À propos des feux de forêt de 2023, qui ont brûlé des superficies records au Québec et au Canada en 2023, le professeur Philippe Gachon, de l’Université du Québec à Montréal (UQAM), déplore l’absence de bilan fait par les autorités publiques à la suite de ces incendies dévastateurs. « Je ne suis pas certain que les autorités ont pris pleinement conscience de l’ampleur des changements qui nous attendent. » 

M. Gachon, professeur et chercheur en climatologie au département de géographie de l’UQAM, tenait ces propos lors d’un récent colloque du Centre de foresterie des Laurentides, qui relève du Service canadien des forêts. Il présentait alors des travaux visant à améliorer la modélisation régionale des risques de feux de forêt. 

« Nous aurions dû avoir une commission du type retour d’expérience à la suite des feux de 2023, et cela, à l’échelle canadienne, avec l’ensemble des intervenants, mais aussi des experts », indique-t-il. L’exercice aurait ainsi « permis de déterminer ce qui a été bien ou mal fait, ce qui devrait être corrigé, à la fois en termes d’outils, de prévisibilité, mais aussi en matière de capacité à intervenir », poursuit-il. « Cet exercice-là n’a malheureusement pas été fait », précise Philippe Gachon.

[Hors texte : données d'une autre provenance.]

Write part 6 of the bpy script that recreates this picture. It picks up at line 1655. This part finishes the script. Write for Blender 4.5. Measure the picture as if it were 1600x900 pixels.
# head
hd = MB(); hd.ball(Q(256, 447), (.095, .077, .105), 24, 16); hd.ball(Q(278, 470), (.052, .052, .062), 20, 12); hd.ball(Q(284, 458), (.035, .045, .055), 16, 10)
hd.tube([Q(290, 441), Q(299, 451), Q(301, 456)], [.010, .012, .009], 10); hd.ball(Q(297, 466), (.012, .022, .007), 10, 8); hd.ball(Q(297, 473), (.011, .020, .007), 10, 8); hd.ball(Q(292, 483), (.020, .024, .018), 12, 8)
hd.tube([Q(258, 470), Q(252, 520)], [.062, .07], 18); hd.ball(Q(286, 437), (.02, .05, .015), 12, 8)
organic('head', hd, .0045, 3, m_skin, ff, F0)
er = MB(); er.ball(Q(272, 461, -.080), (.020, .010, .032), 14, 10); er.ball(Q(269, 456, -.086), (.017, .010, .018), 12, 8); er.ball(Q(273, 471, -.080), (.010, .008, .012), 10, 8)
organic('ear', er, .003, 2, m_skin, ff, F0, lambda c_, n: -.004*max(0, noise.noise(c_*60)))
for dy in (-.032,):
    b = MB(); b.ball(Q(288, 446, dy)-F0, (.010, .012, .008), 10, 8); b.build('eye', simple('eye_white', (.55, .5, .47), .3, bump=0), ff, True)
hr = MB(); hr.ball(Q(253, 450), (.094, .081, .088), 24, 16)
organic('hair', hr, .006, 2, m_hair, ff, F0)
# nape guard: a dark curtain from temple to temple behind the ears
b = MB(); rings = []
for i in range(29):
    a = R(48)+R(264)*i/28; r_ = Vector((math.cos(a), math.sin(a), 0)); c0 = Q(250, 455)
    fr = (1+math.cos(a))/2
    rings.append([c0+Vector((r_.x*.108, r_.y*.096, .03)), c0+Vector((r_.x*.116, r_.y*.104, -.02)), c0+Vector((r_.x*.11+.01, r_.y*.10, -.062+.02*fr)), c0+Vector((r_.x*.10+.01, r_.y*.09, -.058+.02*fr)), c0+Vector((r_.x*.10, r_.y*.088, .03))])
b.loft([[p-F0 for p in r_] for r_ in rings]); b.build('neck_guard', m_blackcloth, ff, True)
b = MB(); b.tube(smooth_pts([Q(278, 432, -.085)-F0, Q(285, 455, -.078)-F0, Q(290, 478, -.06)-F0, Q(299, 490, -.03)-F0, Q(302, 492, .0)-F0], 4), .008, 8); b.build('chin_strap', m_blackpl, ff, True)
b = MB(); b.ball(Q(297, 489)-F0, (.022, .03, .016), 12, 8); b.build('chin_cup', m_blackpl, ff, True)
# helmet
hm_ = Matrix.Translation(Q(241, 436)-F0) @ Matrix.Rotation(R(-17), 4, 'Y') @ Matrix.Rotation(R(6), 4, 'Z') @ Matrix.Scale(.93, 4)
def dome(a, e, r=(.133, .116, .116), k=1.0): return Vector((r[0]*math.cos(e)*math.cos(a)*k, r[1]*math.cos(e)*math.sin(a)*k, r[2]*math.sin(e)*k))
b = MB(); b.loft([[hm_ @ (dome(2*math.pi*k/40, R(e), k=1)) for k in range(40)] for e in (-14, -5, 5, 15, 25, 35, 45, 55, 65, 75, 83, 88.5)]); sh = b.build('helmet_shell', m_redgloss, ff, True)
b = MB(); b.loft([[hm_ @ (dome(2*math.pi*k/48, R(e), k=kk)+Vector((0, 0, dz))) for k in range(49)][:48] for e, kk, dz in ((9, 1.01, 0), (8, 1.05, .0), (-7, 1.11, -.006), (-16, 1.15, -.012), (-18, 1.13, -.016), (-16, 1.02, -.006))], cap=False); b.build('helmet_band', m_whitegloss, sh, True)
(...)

À propos des feux qui ont ravagé la région métropolitaine de Los Angeles le mois dernier, M. Gachon souligne que le réchauffement de la température et les vents violents ont causé des dommages élevés, lesquels ont été accentués par l’aménagement du territoire. 

Selon lui, on ne peut pas expliquer les feux survenus au Canada en 2021, 2023 et 2024 « sans tenir compte du réchauffement global, et cela est lié aux activités humaines ». 

Par ailleurs, lors de l’annonce des changements aux AAFCC faite le 29 janvier dernier, le ministre Harjit R. Sajjan a confirmé une aide de 12,6 millions de dollars (M$) à la Croix-Rouge canadienne dans sa collecte de fonds pour venir en aide aux sinistrés de l’Alberta, particulièrement ceux touchés par le feu de Jasper à la fin de juillet. 

Le gouvernement du Canada et le gouvernement de l’Alberta avaient promis, le 28 juillet 2024, d’ajouter chacun un dollar pour chaque dollar recueilli par la Croix-Rouge auprès du public.